Citing “growing concerns” about privacy and ethics, Facebook has announced it will stop using face recognition technology and delete more than a billion individual templates harvested so far from users who opted into the program.
The decision comes as part of “a company-wide move to limit the use of facial recognition in our products,” Jerome Pesenti, Facebook’s VP of Artificial Intelligence, said on Tuesday.
When the feature is discontinued, sometime “in the coming weeks,” more than a billion Facebook users who have opted in will have their facial recognition templates deleted and they will not be automatically recognized, Pesenti explained.

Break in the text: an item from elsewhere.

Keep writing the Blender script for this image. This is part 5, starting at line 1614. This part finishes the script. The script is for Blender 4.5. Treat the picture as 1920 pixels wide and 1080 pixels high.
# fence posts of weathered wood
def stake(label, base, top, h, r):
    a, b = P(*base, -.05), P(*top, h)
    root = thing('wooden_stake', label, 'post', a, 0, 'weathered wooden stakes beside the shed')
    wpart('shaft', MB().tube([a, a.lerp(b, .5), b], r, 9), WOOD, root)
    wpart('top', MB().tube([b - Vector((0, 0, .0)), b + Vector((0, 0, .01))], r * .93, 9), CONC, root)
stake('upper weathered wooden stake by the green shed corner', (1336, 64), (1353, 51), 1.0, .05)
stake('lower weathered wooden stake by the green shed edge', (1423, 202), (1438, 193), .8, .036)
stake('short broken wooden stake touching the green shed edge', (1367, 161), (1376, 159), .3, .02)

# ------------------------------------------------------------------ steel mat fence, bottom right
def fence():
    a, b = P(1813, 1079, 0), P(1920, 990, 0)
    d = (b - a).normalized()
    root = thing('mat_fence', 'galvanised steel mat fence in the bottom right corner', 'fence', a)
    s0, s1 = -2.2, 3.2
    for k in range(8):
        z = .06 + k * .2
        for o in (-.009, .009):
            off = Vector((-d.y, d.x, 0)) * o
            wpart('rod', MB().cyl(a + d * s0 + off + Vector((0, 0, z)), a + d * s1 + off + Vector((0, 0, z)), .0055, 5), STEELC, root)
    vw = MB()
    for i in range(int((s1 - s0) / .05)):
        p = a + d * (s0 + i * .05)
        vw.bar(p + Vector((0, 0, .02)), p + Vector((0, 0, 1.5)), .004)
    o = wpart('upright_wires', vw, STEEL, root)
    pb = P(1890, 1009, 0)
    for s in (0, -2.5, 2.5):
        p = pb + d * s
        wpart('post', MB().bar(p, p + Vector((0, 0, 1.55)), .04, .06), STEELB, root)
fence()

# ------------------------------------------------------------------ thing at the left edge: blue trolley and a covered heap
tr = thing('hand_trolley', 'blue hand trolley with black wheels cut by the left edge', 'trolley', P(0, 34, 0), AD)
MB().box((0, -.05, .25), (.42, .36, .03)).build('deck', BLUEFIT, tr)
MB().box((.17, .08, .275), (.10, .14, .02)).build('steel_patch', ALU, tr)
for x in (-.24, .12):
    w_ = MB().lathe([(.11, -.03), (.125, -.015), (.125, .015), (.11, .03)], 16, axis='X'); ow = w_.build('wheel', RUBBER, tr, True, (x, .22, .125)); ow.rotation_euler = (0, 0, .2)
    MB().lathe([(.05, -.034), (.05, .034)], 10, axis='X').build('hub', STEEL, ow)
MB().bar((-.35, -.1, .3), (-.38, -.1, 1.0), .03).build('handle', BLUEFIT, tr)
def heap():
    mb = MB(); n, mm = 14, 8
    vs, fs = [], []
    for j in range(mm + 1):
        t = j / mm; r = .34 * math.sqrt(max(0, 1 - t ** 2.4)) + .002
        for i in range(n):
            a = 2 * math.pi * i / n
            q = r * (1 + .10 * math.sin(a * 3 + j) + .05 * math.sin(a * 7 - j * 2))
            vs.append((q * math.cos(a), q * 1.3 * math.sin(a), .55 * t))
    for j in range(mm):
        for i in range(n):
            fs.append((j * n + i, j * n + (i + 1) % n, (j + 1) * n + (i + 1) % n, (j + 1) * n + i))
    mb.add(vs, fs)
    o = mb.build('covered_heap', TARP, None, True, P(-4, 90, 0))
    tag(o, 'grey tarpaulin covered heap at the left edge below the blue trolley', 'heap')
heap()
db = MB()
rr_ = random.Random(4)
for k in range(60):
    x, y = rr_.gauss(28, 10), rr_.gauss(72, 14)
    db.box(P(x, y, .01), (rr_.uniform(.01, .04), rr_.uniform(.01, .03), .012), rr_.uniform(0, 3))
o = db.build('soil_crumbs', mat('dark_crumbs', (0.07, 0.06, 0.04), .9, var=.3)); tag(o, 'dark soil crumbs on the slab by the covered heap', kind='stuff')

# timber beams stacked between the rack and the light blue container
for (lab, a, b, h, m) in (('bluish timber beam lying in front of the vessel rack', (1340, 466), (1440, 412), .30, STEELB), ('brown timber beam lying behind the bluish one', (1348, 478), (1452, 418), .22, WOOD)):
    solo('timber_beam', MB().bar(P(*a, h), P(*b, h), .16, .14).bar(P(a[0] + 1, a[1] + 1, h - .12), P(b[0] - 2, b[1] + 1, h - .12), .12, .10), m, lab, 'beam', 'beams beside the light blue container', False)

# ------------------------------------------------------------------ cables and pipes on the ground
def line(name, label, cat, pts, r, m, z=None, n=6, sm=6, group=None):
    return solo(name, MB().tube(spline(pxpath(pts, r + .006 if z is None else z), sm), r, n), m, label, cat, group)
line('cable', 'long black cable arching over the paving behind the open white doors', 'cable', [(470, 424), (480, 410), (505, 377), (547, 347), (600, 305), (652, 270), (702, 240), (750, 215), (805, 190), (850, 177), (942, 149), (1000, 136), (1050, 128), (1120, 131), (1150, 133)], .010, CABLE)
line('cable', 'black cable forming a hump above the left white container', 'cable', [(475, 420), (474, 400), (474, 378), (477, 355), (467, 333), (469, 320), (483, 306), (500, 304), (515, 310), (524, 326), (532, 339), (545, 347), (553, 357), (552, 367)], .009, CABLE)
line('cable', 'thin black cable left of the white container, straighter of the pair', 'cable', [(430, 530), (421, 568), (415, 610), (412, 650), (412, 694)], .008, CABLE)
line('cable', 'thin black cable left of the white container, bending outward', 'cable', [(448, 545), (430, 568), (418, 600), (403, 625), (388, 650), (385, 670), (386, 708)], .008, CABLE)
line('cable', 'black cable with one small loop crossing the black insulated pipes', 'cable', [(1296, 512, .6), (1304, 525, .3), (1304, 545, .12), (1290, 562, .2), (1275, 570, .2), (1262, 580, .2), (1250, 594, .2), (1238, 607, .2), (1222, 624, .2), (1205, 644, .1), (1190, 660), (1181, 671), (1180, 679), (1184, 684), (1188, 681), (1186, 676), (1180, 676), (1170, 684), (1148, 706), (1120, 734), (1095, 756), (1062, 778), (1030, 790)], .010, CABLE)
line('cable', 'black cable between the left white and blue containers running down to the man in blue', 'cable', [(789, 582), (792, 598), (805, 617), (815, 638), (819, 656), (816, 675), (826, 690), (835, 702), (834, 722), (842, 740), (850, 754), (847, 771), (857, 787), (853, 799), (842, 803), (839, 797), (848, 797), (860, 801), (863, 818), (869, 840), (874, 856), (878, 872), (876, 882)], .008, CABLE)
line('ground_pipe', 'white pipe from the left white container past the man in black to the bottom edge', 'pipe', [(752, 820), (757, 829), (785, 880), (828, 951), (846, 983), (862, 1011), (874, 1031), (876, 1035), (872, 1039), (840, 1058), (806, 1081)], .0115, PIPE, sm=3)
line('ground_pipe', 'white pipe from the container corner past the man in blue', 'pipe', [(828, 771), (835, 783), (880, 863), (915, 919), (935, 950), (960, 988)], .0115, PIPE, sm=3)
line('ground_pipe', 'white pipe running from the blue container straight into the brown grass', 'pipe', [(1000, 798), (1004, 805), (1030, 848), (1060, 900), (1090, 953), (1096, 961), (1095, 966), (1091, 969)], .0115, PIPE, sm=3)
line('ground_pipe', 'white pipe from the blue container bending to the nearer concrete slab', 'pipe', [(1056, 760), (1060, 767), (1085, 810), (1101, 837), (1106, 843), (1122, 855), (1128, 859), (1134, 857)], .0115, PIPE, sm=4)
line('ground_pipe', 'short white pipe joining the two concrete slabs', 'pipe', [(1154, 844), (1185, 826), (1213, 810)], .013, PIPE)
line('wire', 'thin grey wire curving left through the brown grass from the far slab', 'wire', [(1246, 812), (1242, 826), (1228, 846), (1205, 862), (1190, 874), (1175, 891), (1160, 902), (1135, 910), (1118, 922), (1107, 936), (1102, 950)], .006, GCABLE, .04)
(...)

“Looking ahead, we still see facial recognition technology as a powerful tool, for example, for people needing to verify their identity, or to prevent fraud and impersonation,” Pesenti wrote, but note that “the many specific instances where facial recognition can be helpful need to be weighed against growing concerns about the use of this technology as a whole.”
Authorities around the world are still working to provide clear rules on the use of the technology, and Facebook is committed to “working with the civil society groups and regulators who are leading this discussion,” the executive added.
Back in August, South Korean regulators fined Facebook for presuming consent to the feature for 200,000 users and not letting them opt out of face recognition. Earlier this year, the Silicon Valley behemoth was also ordered to pay a $650 million class-action settlement to 1.6 million users in the US state of Illinois, after a federal court ruled the facial recognition feature violated state privacy laws.
In response to the lawsuit, originally filed in 2015, Facebook had disabled the automatic facial recognition in 2019 and made it optional.
Facebook noted that the abandonment of facial recognition will impact Automatic Alt Text (AAT), a technology used to help the blind or visually impaired users by reading the image descriptions. AAT will no longer attempt to identify users in photos, but will otherwise continue to function. This service was used for about 4% of all photos on the platform, according to the company.